Baptized Members Roll G – 10.0302a(1) (Please note: this is different from the Register of Baptisms, described below.) – These are the children in your congregation who have previously been baptized in your church or any other, but who have not become active members by making a public profession of faith and confirming the promises their parents or guardians made at their baptism. Names should be added to this roll at baptism, or when families with already-baptized children join the church . At confirmation, these names should be removed from the Baptized Members Roll and transferred to the Active Members Roll. In the case of children who are baptized in the church but who never do become active members in their own right, the Session should develop a policy to direct when these names should be removed from the Baptized Members Roll.

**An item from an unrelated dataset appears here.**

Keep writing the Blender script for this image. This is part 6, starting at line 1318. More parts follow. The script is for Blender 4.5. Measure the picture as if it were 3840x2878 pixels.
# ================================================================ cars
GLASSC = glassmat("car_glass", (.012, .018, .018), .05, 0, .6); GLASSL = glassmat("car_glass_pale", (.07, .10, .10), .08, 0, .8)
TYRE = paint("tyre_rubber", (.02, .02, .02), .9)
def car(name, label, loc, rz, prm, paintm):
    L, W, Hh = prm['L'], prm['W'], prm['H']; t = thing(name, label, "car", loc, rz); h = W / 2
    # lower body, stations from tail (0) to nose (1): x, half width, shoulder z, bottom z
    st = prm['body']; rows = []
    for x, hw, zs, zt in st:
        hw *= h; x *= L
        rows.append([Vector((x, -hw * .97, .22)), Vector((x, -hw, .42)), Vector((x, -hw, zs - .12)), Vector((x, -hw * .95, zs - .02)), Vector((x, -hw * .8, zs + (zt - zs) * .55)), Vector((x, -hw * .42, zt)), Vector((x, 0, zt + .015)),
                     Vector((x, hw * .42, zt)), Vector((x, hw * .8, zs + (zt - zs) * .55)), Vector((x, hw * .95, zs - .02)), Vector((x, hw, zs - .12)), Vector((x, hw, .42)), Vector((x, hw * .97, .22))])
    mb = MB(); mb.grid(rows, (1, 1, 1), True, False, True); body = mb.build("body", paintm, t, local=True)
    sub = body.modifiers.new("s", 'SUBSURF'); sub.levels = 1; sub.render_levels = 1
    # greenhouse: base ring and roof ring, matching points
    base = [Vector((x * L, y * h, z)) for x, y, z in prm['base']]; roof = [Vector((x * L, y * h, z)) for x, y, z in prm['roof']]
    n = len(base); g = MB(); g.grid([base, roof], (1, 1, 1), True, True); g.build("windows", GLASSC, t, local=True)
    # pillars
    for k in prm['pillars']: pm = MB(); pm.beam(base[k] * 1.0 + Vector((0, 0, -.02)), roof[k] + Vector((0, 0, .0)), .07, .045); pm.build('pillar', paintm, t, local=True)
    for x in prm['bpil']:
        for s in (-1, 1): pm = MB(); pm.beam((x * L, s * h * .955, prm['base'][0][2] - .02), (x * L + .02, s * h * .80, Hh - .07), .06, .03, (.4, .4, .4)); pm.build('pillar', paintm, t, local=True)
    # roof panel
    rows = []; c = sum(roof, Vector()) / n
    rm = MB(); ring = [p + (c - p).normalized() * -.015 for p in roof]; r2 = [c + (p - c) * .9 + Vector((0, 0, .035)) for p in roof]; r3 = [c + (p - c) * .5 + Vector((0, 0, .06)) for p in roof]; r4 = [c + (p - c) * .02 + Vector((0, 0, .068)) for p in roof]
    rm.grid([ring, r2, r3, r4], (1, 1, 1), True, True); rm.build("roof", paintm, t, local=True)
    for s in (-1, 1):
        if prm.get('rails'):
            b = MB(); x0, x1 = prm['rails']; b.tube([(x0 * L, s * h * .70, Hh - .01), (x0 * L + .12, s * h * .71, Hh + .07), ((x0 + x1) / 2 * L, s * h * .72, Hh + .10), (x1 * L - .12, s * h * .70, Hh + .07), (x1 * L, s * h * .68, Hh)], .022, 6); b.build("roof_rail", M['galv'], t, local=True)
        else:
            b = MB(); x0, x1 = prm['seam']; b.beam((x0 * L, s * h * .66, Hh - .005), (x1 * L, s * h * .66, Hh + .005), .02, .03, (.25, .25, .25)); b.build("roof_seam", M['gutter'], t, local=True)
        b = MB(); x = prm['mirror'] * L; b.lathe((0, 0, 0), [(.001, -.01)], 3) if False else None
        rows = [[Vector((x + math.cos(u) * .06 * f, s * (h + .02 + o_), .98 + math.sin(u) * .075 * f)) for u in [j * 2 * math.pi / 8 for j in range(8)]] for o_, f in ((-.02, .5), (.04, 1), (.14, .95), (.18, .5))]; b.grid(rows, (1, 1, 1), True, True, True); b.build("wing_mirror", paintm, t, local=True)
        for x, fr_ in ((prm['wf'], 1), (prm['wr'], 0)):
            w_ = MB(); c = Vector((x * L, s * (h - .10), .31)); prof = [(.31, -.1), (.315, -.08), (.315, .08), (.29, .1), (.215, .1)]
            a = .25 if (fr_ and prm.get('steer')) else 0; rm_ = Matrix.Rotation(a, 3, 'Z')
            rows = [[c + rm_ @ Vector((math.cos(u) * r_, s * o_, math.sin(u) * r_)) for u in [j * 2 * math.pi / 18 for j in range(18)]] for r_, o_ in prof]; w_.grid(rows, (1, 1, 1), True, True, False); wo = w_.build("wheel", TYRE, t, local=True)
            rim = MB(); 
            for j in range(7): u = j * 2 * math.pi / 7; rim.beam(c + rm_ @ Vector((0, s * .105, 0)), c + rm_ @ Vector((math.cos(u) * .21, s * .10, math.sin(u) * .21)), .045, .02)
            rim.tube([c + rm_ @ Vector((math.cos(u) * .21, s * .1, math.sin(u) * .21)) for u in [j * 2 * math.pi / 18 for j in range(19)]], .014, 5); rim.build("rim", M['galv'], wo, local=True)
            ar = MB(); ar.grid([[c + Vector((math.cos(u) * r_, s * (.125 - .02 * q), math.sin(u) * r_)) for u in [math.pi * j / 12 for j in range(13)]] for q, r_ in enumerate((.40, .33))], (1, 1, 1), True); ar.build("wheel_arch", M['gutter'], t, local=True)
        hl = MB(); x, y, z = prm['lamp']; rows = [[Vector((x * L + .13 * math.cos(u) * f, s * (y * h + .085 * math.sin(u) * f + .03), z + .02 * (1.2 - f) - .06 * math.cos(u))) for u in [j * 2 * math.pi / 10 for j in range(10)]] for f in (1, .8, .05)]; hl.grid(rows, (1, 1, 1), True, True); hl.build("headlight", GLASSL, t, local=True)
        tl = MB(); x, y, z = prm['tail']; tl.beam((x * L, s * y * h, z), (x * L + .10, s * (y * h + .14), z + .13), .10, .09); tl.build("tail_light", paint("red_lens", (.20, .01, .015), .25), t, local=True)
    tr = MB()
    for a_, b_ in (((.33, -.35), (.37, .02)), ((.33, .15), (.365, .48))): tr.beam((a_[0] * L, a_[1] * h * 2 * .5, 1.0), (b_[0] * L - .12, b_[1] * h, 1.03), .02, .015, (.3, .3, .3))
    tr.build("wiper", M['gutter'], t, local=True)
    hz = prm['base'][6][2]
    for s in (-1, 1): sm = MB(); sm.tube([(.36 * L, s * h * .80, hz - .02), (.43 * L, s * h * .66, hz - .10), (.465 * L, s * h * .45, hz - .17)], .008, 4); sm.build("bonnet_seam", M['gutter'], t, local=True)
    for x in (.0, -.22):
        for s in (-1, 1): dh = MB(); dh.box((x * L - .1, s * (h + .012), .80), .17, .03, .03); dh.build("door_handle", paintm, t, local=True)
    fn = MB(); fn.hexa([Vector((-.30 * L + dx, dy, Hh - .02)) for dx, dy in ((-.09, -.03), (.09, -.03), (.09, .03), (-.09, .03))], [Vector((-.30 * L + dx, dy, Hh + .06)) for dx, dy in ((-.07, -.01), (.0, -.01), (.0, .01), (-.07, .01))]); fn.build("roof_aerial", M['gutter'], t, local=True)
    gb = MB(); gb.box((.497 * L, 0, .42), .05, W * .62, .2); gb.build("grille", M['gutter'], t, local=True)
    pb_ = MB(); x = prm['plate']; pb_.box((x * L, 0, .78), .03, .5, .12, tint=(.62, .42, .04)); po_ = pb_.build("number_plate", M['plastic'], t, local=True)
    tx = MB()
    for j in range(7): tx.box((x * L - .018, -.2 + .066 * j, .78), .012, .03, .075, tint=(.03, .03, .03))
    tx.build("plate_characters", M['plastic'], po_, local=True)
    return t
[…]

Affiliate Members Roll G-10.0302a(2)(b), G-10.0302a(4) – Your church may not have one of these rolls, because not every church has affiliate members. Affiliate member status is a flexible category that’s especially useful in the case of temporary residents who are worshiping in your church during the time they’re in the community. Examples include college students, Armed Forces members stationed nearby and “snowbirds.” Affiliate members maintain their active membership in the community where their permanent home is located.

Besides the rolls, there are five (and possibly six) registers, that record dates when certain things took place:

Register of Marriages – G-10.0302c(1) – all marriages of members and all marriages performed by pastoral staff of the church, whether on or off church property

Register of Baptisms – G-10.0302c(2) – full name, parents’ names and date of birth

Register of Elders’ Ordinations/Installations – G-10.0302c(3) – date of ordination, church where ordained, history of terms of active service, record of removal

Register of Deacons’ Ordinations/Installations – G-10.0302c(4) – date of ordination, church where ordained, history of terms of active service, record of removal

Register of Trustees’ Installations (if the congregation has a separate Board) – date of installation, history of terms of active service, record of removal

Register of Pastoral Staff (G-10.0302c(5) – ministers who have served the church, with dates of service

It's much easier to keep the rolls and registers updated on an ongoing basis, instead of doing it in a last-minute rush once a year, just before the Presbytery's review of Session minutes.